A California appeals court generated buzz with a recent ruling regarding the state’s endangered species law. According to people on social media, the court ruled that bees are fish.
That earned the ire of people who thought the court bumbled into its decision, like Donald Trump, Jr., who said that bees are fish “because words have no meaning.”
THE QUESTION
Did a California court ruling classify bees as fish?
THE SOURCES
- California Fish and Game Commission, a conservation agency under the California Department of Fish and Wildlife
- California Endangered Species Act (CESA)
- California Fish and Game Code
- Almond Alliance v.
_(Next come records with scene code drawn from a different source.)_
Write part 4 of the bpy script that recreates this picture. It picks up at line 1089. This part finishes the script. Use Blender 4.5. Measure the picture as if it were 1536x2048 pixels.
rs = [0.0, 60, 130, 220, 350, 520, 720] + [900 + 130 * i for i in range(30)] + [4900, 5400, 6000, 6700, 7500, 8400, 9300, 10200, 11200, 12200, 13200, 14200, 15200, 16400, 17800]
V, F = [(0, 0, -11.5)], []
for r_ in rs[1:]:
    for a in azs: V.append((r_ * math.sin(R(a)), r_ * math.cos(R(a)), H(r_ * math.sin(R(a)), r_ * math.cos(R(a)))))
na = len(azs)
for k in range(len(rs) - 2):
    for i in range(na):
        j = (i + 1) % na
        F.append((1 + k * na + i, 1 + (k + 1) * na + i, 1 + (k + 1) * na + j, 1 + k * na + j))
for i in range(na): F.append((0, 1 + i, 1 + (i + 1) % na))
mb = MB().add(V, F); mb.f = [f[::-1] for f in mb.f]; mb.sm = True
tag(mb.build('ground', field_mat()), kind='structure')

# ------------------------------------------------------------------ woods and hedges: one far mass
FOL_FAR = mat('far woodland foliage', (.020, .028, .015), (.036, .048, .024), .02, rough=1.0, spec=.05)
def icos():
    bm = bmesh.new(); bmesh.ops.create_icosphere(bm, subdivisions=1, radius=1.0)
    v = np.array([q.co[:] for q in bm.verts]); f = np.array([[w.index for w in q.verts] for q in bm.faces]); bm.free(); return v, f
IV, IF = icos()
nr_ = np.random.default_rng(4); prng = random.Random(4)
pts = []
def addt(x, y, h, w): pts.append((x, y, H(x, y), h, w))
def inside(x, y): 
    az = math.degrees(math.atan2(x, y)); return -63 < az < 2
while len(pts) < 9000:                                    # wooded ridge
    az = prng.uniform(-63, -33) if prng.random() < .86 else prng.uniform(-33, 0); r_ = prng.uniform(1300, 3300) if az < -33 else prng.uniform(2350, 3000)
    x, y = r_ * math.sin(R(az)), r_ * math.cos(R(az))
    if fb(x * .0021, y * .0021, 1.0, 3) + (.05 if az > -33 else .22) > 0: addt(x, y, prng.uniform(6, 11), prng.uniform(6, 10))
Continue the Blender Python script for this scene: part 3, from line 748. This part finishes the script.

California Fish and Game Commission
THE ANSWER
Yes, a California court ruling did classify bees as fish — in the context of a specific conservation law.
WHAT WE FOUND
California’s Third District Court of Appeals ruled that bees are classified as fish under the state’s conservation law. The state had argued that because the law does not have a separate category for insects, bees fit into the legal definition of fish since they are invertebrates.
California’s courts took up the question on whether bees are fish following a decision by the California Fish and Game Commission. The commission chose to consider four species of bumble bees for protection under the California Endangered Species Act (CESA).
Seven California agricultural associations and one company argued the commission did not have authority to protect insects under CESA, and sued to block the decision. The agricultural associations said protecting bees under CESA would be disruptive to their industries because there would be ambiguity in whether certain farming behaviors would violate the bees’ protections.
The Sacramento County Superior Court issued a ruling in the case, called Almond Alliance v. California Fish and Game Commission, in favor of the agricultural associations. The commission appealed, and California's Third District Court of Appeal sided with the commission, saying the bees could be protected.
When writing laws, legislators sometimes define words differently than their common, everyday usage. For example, U.S. Code defines “person” to include corporations and other companies.
CESA defines “endangered species” to mean: “A native species or subspecies of a bird, mammal, fish, amphibian, reptile, or plant.” This same definition is used for “threatened species” and “candidate species,” the latter of which is the category the commission assigned to the bees.
The agricultural associations argued that because this definition doesn’t specifically include insects or invertebrates — invertebrates being animals without a backbone — the commission can’t list bees for protection.
But the commission argued that CESA relies on the state’s Fish and Game Code to define these groups of species. That code defines “fish” as, “a wild fish, mollusk, crustacean, invertebrate, amphibian.” Since bees are invertebrates, the commission has the authority to protect bees, it argued.
The Court of Appeals sided with the Commission.
“Although the term fish is colloquially and commonly understood to refer to aquatic species, the term of art employed by the Legislature in the definition of fish in section 45 is not so limited,” it said. A “term of art” is a word or phrase that has a specific defined meaning in a certain context or field different to its commonly understood meaning.
Although the first court acknowledged that the code included invertebrates in its definition for fish, it concluded that the California legislature specifically meant aquatic vertebrates. The appeals court disagreed.
When CESA was passed in 1984, the appeals court said, the California legislature included protections for animals already protected under an older conservation law. Among those animals were two crustaceans and a mollusk, animals that aren’t included in the CESA definitions unless they’re included under the broader fish definition. The protected mollusk was a land-based snail, which the appeals court said is evidence that the “fish” definition extends beyond aquatic species.
Since bees are invertebrates, that argument would mean bees are included in the state’s definition of fish used in its law to protect endangered species.
This decision does not change the definition of fish outside of the Commission’s authority to consider endangered species for protection.
“We are celebrating today’s decision that insects and other invertebrates are eligible for protection under CESA,” Sarina Jepsen, director of endangered species for the Xerces Society for Invertebrate Conservation, which intervened in the case on behalf of the commission, said in a press release. “The Court’s decision allows California to protect some of its most endangered pollinators, a step which will contribute to the resilience of the state’s native ecosystems and farms.”
There is still a chance that the decision could be appealed further.
“The decision could complicate ongoing efforts to manage farmland to protect wildlife and feed the nation and the world,” said Western Growers, one of the agricultural associations who sued the Commission to argue it can’t protect bees. “Western Growers and the agricultural coalition are carefully reviewing the decision and considering our options.”